Dylan Moran: More Moran

More Moran

Irish comedian Dylan Moran brings a relaxed and intelligent set to the Lakewood Theater.


published Friday, October 25, 2013

Dallas — Great torrents of words come out of Dylan Moran, fluid cadences and crashing juxtapositions of rich language in a tipsy Irish brogue. The speedy delivery and smashing together of incongruous elements forge weird connections that send you go into brain lock. Free associations on fire stun the synapses. By the end of Moran’s show at the Lakewood Theater on Thursday, I relented to the onslaught of pejorative observations piled upon another, set the reviewer’s pen and pad aside, and laughed about dead hamsters until I cried.

So relaxed and casual, there never seemed to be a direction to Moran’s two sets; it all appeared to be stream-of-consciousness diatribes. Yet the material’s had stage legs since 2011 when yeah, yeah toured around Europe. It was like watching Dylan Moran rummage around the mind of Dylan Moran, casually pulling out bits and routines for a ride. Or as Dylan puts it: “I’m merely offering reflections from my fun house of perception.” That was amplified by the slideshow backdrop of Moran’s bizarrely artistic and imaginative drawings.

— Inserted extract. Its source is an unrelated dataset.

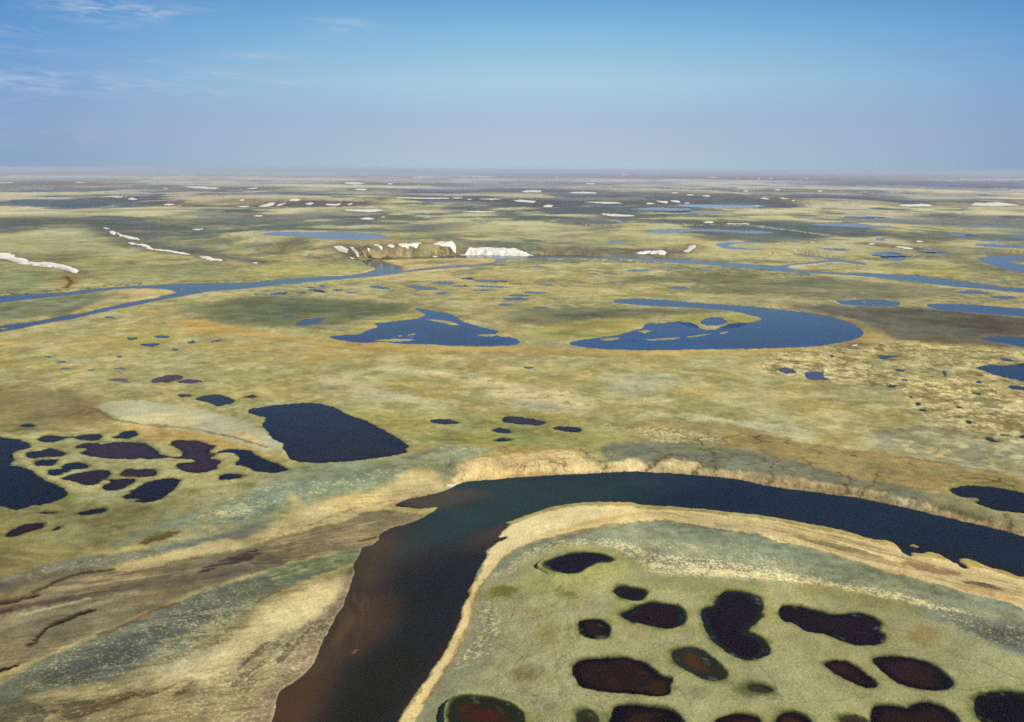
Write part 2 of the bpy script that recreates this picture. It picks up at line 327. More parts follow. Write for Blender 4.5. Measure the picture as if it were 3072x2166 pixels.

And what a wide-ranging rummaging it was. The dyspeptic pop-culture chronicler and equal-opportunity disparager gave his take on 50 Shades of Grey, Slavic versus romance languages, and Germans’ love of pork. A bit about children forging the future by modifying language offered glimmers of depth. He compared the complexities of girls maturing into women and mothers to that of boys who “have a finger up one nostril and the other hand on their penis and they get taller.” For all the cynicism of his Black Books BBC series fame, he’s just a very silly man.

As an Irishman who has lived all over the British Isles and traveled the world, Moran expertly dissects American culture. This makes the idea of him developing a sitcom for ABC especially delicious. He dwelled on the horror of channel surfing American cable television in a Nyquil haze, American junk food and huge people, gun nuts, and inane California culture. A peak bit was the religion of Apple with its “high priests and pocket altars.” He described American males’ love of “exceedingly decisive” Damonesque action heroes as “outsourcing your masculinity.” An unprintable routine on sex had the audience wheezing in laughter. “Scrotum” is just a very funny word.

At his best, Moran’s right there with us, chasing the anxiety rabbit down the hole. The apex of the show was this spectacular rant on late-night wrestling matches with mortality:

“Who sleeps, really? If you’re a proper adult person in the 21st century, how can you relax, at all? Your mind keeps churning. You think, ‘What if this thing happens?! What if that thing happens?! What if they happen together?! You lie in bed, beside your partner… ‘What if I died?!’ If you don’t have a partner, you just think, ‘What if I died? … Okay, I would be dead’.”

Moran conjectured how his loved ones would go on after he died:

And inevitably your partner would find somebody within the first three to four days, and begin a tumultuous sexual relationship. They would be having sex a lot in your bed when you were dead! The morning, the afternoon, the evening, and the nighttime would be the main times they would be having sex, in your bed, when you were dead. That’s when you realize you are lying besides somebody who is waiting for you to die! And what’s more, they’re sleeping to make the time go faster.”

Twenty-somethings took it on the chin several times: “They chatter endlessly because they have nothing to say. Young people are terrified of being alone. Are you afraid of your own company?” Yet Moran went beyond curmudgeon to skewer the mature: “It’s easy for 20-somethings to talk all the time. After 40, you have voices in your head that compete. These voices, sometimes they get nasty.” Rather stunning was the astute observation comparing the dull domestic regurgitations and free-floating anxiety of middle-aged dreams to the free and vivid dreams of adventurous youth.

Moran’s rhythm combines the near lyrical cascades of thoughts with tight punchy phraseology:

“Running at each other, dressed as newts.”

“Like an Easter Island head stuck in traffic.”

“We all want to escape. How else do you explain Game of Thrones?”

“You’re never ready for anything, especially children.”

“All children need is Cheerios and love.”

“Are you a sociopath or a psychopath?  I want to make sure you get the right thing for Christmas.”

Moran is known for researching places he performs and custom shaping some introductory material. He opened with “I just came in from Austin” and smiled mischievously. “They say terrible things about you,” he said, and jabbed Dallas’s hyper-conservative reputation. But then tweaked Austin at length for being preciously hip.

I love this man. Like some other women, possibly too much.

Worry about being in this part of Texas crept in a few times. Moran started to go down a road of ridiculing Republicans and pulled back, alas; it seemed gleefully wicked. The same for some material on science, religion and the “business of belief.” He shouldn’t have worried. You don’t buy a ticket to a Dylan Moran show and expect any sacred cows to be spared.